Saturday, August 7, 2010

Proposition 8 case and equal protection of the law

This extends a comment I made here, at a post by a Catholic philosopher on the decision by Judge Walker overturning Proposition 8, the Californian referendum to ban same-sex marriage. (A useful précis of Walker J’s decision here.) The post defended natural law claims (including that same sex marriage was not ‘marriage’) and attacked notions of liberal neutrality.

The conflict over extending equal protection of the laws to the same-sex attracted and oriented has all happened before, in various ways. The notion that the law should be predicated on the notion of One True Sexuality is about as sensible as it should be predicated on One True Religion. It is striking how many of accusations against GLBTI folk mirror previous accusations against Jews (they are against God, corrupt any institution they join, prey on children, are engaged in a conspiracy against righteousness, adhere to their path out of moral perversity, etc) and how many defences for denying them equal protection of the law are also much the same claims (it is against tradition, undermines the Christian basis of society, etc).

A massive study (pdf) of US sexual behaviour by the CDC found that about 90% of those surveyed identified as heterosexual. Which means 10% did not. The reasons they did not varied, but the human reality is that humans are diverse in sexuality and gender identity. If one says "there is a proper form of the human—heterosexual—and improper forms—everything else" then that has legal consequences. But if one says "there are no improper forms of the human, people are simply citizens" that has consequences too. And, yes, of course denying there are no improper forms of the human is not neutral to the claim that there are but this is not exactly striking news. The neutrality that equality before the law is based on is not neutrality between claims but a provisional neutrality between persons (in the absence of actions against the life, property, etc of others).

We are past denying equal-protection claims because people are the "wrong" religion, race, gender and are now moving on struggling over denying claims because people are the "wrong" sexuality. Everyone who defended previous denials of equality always had "a theory", typically theories with metaphysical groundings. But the theories always failed in the end against the "just folks" claim. Which is where Walker J's judgment ultimately comes down on. The same-sex attracted/oriented are "just folks" too and entitled to equal protection of the law.

Like many judges who have been upholding gay rights, Walker is a Republican appointee. Which suggests that law has its own dynamic. As, indeed it does: the widening dynamic of people being “just folks”. (That the Californian Governor and Attorney-General have both filed to have Walker J rescind his delay in the effect of the judgment so that the State of California can return to issuing same-sex marriage licenses is its own straw in the wind.)

ADDENDA The muted Republican response in an election year is another straw in the wind.


  1. Lorenzo

    I don't care one way or the other about gay marriage. But I do know quite a few gay people - especially lesbians who fiercely oppose it. Why?

    1. They argue that it normalizes heterosexuality even more, where what we should be working for is either the state getting out of the marriage business, or marriage withering away completely.

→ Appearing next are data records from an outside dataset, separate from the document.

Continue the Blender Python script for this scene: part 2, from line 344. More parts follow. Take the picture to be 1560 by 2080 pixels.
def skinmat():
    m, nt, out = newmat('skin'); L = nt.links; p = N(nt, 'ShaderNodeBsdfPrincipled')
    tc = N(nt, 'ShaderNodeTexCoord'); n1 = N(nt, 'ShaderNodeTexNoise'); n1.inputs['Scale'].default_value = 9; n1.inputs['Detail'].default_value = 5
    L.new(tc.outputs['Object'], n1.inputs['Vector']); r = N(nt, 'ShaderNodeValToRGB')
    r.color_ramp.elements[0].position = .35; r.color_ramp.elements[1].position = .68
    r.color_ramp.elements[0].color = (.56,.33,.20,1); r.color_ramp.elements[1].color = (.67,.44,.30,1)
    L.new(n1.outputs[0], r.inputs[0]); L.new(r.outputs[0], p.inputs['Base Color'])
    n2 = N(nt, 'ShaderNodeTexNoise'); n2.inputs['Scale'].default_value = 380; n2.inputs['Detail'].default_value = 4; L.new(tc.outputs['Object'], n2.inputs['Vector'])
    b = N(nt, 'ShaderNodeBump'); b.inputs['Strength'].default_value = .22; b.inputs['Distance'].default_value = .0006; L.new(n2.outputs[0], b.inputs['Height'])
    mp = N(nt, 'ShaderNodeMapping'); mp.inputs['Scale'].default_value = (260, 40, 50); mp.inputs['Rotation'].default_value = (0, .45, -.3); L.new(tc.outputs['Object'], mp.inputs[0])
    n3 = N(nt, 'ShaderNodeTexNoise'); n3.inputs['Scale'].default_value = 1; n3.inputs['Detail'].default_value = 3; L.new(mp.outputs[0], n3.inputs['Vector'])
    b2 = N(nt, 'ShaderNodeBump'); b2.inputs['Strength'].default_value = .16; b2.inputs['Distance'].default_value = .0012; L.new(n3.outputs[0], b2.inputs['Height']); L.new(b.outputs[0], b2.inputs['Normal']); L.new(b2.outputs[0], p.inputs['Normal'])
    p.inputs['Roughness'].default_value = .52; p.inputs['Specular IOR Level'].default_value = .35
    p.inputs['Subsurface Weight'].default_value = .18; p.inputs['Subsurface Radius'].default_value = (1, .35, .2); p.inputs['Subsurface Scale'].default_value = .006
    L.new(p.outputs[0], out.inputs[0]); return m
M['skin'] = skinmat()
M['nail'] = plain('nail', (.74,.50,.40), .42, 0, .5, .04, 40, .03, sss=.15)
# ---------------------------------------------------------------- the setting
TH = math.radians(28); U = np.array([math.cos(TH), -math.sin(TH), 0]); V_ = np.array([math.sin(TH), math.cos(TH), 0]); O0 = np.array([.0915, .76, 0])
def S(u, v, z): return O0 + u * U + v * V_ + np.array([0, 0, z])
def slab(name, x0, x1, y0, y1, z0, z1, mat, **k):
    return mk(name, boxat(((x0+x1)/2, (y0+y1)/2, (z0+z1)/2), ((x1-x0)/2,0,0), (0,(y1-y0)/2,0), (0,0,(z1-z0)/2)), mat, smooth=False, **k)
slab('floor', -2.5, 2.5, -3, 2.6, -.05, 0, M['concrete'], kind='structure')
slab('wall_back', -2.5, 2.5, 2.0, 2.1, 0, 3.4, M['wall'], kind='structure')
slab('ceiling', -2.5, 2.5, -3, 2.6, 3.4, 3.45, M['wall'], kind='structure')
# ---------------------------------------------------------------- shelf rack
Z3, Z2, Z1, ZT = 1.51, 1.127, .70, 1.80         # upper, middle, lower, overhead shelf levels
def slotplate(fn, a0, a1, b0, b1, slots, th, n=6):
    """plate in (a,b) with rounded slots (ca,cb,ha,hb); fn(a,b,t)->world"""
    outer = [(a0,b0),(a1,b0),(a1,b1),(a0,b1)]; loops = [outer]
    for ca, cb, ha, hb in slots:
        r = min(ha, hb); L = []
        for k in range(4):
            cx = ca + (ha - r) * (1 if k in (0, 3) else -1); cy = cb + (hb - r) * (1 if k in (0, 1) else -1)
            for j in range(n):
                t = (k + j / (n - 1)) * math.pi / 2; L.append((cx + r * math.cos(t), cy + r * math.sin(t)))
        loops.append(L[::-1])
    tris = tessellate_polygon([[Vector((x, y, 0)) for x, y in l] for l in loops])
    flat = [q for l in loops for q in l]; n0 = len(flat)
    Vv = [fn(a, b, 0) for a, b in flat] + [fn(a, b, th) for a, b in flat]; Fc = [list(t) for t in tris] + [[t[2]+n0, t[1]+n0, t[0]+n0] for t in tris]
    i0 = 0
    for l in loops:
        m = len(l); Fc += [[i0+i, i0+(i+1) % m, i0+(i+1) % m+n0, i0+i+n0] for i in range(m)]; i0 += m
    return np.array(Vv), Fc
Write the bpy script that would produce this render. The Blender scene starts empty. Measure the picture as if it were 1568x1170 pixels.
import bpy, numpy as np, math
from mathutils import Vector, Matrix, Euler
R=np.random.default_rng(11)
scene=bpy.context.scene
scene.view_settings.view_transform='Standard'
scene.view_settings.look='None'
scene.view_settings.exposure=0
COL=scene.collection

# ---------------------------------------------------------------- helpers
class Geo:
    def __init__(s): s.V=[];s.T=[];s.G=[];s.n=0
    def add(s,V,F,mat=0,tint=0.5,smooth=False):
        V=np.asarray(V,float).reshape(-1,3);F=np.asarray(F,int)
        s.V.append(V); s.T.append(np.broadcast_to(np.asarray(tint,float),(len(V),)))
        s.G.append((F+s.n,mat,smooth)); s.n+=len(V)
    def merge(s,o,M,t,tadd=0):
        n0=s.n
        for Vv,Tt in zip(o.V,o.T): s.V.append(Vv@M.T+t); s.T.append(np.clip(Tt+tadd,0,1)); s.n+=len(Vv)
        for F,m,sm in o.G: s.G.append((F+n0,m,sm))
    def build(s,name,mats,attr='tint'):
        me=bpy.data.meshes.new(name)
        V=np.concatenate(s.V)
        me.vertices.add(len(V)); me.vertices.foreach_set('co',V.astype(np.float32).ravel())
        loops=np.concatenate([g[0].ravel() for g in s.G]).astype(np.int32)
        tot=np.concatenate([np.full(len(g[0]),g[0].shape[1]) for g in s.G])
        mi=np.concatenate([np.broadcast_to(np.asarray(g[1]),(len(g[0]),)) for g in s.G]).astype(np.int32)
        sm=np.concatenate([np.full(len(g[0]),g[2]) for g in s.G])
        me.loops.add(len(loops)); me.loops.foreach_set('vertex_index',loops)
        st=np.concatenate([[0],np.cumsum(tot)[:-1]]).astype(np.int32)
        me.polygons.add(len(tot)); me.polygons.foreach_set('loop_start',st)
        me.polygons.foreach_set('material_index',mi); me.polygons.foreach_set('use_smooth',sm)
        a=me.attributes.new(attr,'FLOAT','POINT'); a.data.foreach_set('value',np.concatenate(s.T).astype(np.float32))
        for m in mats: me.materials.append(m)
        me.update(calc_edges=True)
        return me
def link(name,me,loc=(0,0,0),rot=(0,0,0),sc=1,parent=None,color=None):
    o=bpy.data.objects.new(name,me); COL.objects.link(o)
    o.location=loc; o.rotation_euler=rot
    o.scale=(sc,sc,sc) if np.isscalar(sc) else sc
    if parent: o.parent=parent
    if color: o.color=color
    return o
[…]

    2. Once The Marriage Act is changed not to exclude same-sex marriages, then ALL same-sex couples - married or not - will come under the same Family Law Act Court jurisdiction as straights. These gays are horrified at the State interfering in their relationships, especially when they separate.

  2. As to (1) the notion that the queers can lead a transformation of sexual relations is hubris. Mum, Dad, the kids and a house is a perfectly reasonable ambition and does not need to be "transformed". But I touched on this in a previous post.

    As to (2) there is a difference between being outside the law and being state-controlled. I grant you that the state uses laws to intervene but being outside the law also means having no legal standing. That can have some seriously negative effects.